Para Alberto Caeiro, escrever era deambular sem se preocupar com a esquerda e a direita



Somos sonhados, apetece dizer, quando falamos sobre artes e artistas, ou sobre escritores e literatura. Refletimos algo mais alto, que aparece no que criamos e escrevemos.

Somos apanhados de surpresa, captados num momento das nossas existências, e quanto mais «espontânea» é a arte, quanto mais ela nos mostra indefesos perante o destino, mais ela é elevada.

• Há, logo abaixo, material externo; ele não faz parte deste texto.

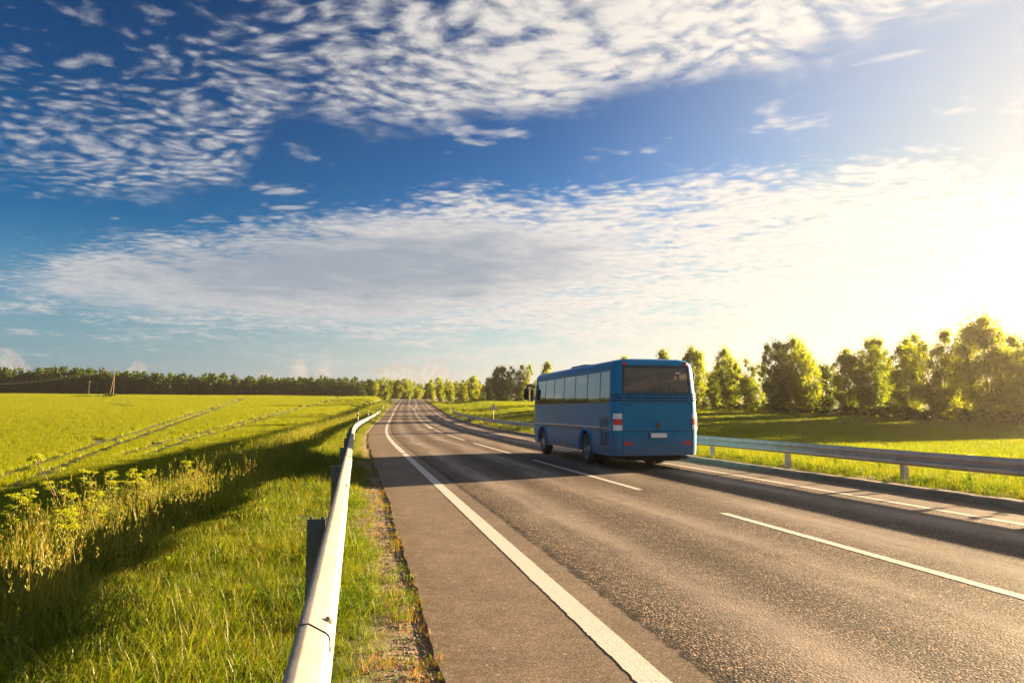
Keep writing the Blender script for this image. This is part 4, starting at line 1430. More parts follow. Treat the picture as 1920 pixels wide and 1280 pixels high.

A arte é o nosso deus desconhecido, e no caso da literatura estamos perante uma arte intelectual – o intelecto desvia-nos em grande parte da espontaneidade, da pureza da origem.

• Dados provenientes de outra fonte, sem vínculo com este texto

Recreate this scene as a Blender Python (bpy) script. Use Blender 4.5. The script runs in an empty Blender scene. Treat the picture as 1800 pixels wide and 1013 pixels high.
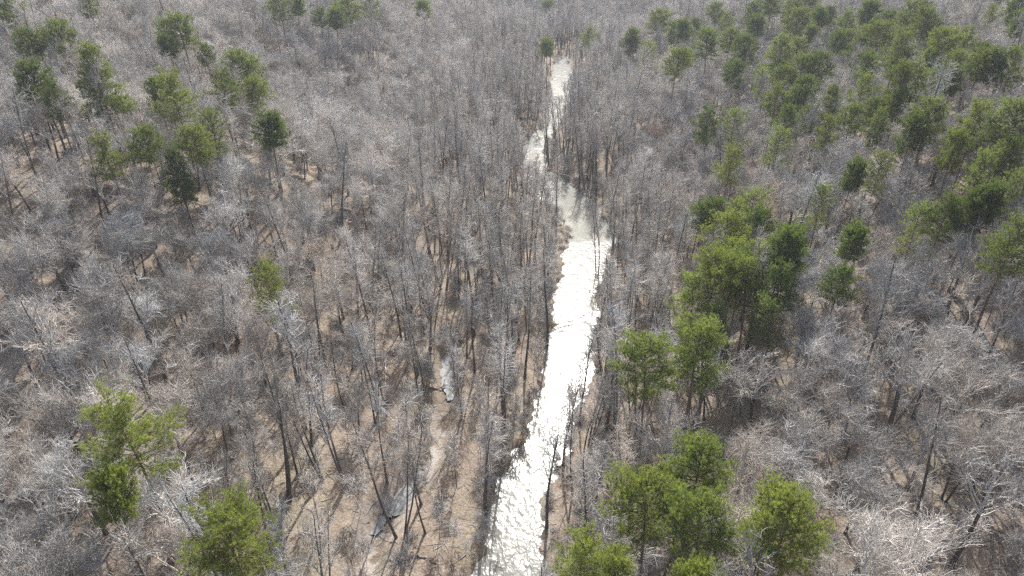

Para Fernando Pessoa, altamente intelectual, o mestre era Alberto Caeiro, porque, de todos os seus heterónimos, era este o mais «espontâneo», o que estava mais perto da origem do mundo, que está na natureza. Alberto Caeiro, o pastor que escrevia com erros, que não intelectualizava o que escrevia, ou, mais precisamente, intelectualizava o menos possível, era por um lado uma «vítima» de algo mais alto, que o ultrapassava (a inspiração de um momento), mas era por outro lado senhor de cada palavra e de cada verso que escrevia; era inteiro, porque não se dividia em pensamentos artificiais nem em filosofias vãs – tudo nele era essencial, como o sol, a lua, os campos, as flores. Ele, de certo modo, era o próprio sol, a própria lua, como era os campos e as flores. Ele fazia literatura, mas era como se a não fizesse, ao negar radicalmente os deuses e o transcendente era como se a si mesmo se assumisse como deus, e abolindo o tempo se fazia eterno. E realmente, ao lermos os seus versos, falsamente ingénuos, é como se lêssemos a própria eternidade que existe nos elementos da natureza; Caeiro procurava plasmar-se com esta, ao escrever – e escrever era para ele deambular, sem se preocupar com a esquerda e a direita, o mais alto e o mais baixo; escrever era o puro ato de respirar, sem pensar que se respira.

Claro que este heterónimo não deixava de ser um artifício de Fernando Pessoa, talvez o mais elaborado de todos – atrás da ingenuidade dele, estava a arte do ortónimo, que era dotado da mais sublime capacidade de «trabalhar» os mistérios que lhe eram enviados do além.